News | Friday, 24th January 2020

Portico Prize winner announced

Jessica Andrews wins £10,000 prize for her book Saltwater

Jessica Andrews with her winning book, Saltwater
Jessica Andrews with her winning book, Saltwater

A book chronicling the self-discovery of a girl from Sunderland who heads to London has won the Portico Prize for Literature.

Jessica Andrews' book Saltwater won this year’s Portico Prize – the UK’s only award for outstanding literature that best evokes the spirit of the North.

She takes home the £10,000 prize for her debut novel. The announcement was made at an evening ceremony at the Portico Library in Manchester on Thursday (January 23).

Saltwater, published by Sceptre, is a story of self-discovery by a girl from Sunderland who heads to university in London, taking her northern roots with her.

Lucy's transition to a new life is more overwhelming than she ever expected. As she works long shifts to make ends meet and navigates chaotic parties from East London warehouses to South Kensington mansions, she still feels like an outsider among her fellow students.

When things come to a head at her graduation, she takes off for Ireland, to seek solace in her late grandfather's cottage and the wild landscape that surrounds it, wondering if she can piece together who she really is.

Saltwater is an exploration of the complexities of mother-daughter relationships and the challenges of shifting class identity. The Sunday Times described it as ‘raw, intimate and authentic’. Like her protagonist, Jessica grew up in Sunderland.

Commenting on behalf of the jury, Simon Savidge, chair of judges, said: “Saltwater shows the ‘spirit of the North’ is diverse and multifaceted. The North is not just around us, or a particular location to visit – but a place within us. It’s something we take with us when we set out to find our space in the world and when we spread Northern stoicism, joy, grit, humour and hope wherever we go. Saltwater celebrates all this in a powerful, provocative and poignant tale.”

Lynne Allan, chair of The Portico Library, added: “The Portico Prize aims to shine a spotlight on the very best writing about the North and the voices that deserve to be heard. We are more than proud to award this year’s prize to Jessica Andrews whose remarkable debut is full of optimism. It is a tender tribute to women across generations, and an important exploration of women’s lives today.”

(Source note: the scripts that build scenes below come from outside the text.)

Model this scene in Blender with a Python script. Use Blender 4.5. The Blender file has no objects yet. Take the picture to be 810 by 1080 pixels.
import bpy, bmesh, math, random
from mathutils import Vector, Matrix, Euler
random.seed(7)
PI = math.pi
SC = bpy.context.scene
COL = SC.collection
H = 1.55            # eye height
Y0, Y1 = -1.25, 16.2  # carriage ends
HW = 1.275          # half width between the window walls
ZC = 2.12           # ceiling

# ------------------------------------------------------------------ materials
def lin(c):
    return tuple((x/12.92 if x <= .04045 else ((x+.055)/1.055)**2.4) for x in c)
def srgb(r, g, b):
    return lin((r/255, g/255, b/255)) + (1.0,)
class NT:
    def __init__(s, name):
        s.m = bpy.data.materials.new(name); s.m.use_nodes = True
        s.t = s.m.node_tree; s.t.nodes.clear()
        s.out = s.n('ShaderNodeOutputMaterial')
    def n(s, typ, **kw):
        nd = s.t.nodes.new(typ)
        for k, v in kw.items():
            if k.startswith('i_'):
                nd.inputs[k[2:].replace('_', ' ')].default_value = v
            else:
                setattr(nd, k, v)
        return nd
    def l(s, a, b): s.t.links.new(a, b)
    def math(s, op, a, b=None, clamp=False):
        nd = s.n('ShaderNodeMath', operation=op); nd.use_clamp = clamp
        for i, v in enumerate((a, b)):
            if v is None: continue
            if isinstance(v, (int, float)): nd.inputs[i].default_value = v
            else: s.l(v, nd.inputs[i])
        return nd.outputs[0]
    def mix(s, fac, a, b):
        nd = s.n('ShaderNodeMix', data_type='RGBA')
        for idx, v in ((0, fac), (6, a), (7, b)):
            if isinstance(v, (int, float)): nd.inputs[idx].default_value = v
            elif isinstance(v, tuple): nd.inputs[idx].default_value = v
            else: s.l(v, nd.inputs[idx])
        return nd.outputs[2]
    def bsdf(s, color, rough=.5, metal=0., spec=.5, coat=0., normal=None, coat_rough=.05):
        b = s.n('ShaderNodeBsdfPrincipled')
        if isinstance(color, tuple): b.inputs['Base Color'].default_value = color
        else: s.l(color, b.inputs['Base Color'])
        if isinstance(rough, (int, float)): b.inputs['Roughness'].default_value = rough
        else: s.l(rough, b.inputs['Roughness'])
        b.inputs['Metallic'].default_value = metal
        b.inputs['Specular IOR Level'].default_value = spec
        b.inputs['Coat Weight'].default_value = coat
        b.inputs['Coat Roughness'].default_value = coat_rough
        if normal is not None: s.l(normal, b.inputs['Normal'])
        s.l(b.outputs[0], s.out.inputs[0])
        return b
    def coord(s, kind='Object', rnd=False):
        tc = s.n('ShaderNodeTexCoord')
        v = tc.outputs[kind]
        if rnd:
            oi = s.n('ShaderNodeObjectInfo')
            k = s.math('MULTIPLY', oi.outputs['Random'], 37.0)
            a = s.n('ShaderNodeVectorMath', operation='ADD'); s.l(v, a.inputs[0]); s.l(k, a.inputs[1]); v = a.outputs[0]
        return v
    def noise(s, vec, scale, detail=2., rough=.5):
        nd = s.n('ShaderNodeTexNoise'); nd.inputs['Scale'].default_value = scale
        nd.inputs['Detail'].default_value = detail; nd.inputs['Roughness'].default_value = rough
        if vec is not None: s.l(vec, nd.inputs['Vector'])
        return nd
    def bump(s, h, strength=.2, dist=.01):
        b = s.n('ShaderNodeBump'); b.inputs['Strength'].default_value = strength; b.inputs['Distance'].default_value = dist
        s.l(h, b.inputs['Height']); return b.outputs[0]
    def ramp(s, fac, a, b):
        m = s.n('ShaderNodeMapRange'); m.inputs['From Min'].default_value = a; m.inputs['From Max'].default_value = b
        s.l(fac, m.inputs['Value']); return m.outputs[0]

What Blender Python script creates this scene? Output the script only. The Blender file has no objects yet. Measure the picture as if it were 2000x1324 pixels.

Dr Jess Edwards, Head of English at Manchester Metropolitan University, said: “Manchester Metropolitan’s Centre for Place Writing has been delighted to work in partnership with the Portico on this year’s prize, helping to promote and celebrate the diversity of new writing exploring Northern lives and landscapes. Manchester’s recently awarded City of Literature status, which we worked with partners in the city to achieve, recognises the richness not just of literary heritage in Northern cities such as ours, but of contemporary writing, publishing and performance. Many congratulations to Jessica.”

Journalist and broadcaster Simon Savidge of Savidge Reads was joined on the judging panel by Holliday Grainger, stage and screen actor; Kate Fox, stand-up poet; and Zahid Hussain, author of The Curry Mile.

Other titles shortlisted for the Portico Prize are Ironopolis by Glen James Brown (Parthian); The Boy with the Perpetual Nervousness by Graham Caveney (Picador); Under the Rock: The Poetry of a Place by Benjamin Myers (Elliott and Thompson); The Mating Habit of Stags by Ray Robinson (Lightning Books) and Black Teeth and a Brilliant Smile by Adelle Stripe (Fleet). Each of the shortlisted authors will be gifted with honorary membership of The Portico Library in 2020.

The Portico Prize was established in 1985 by The Portico Library in Manchester to celebrate the strong regional and literary identity of the North with the aim of raising awareness of its historical, cultural and literary heritage.

This year it announced a new partnership with the Manchester Writing School at Manchester Metropolitan University.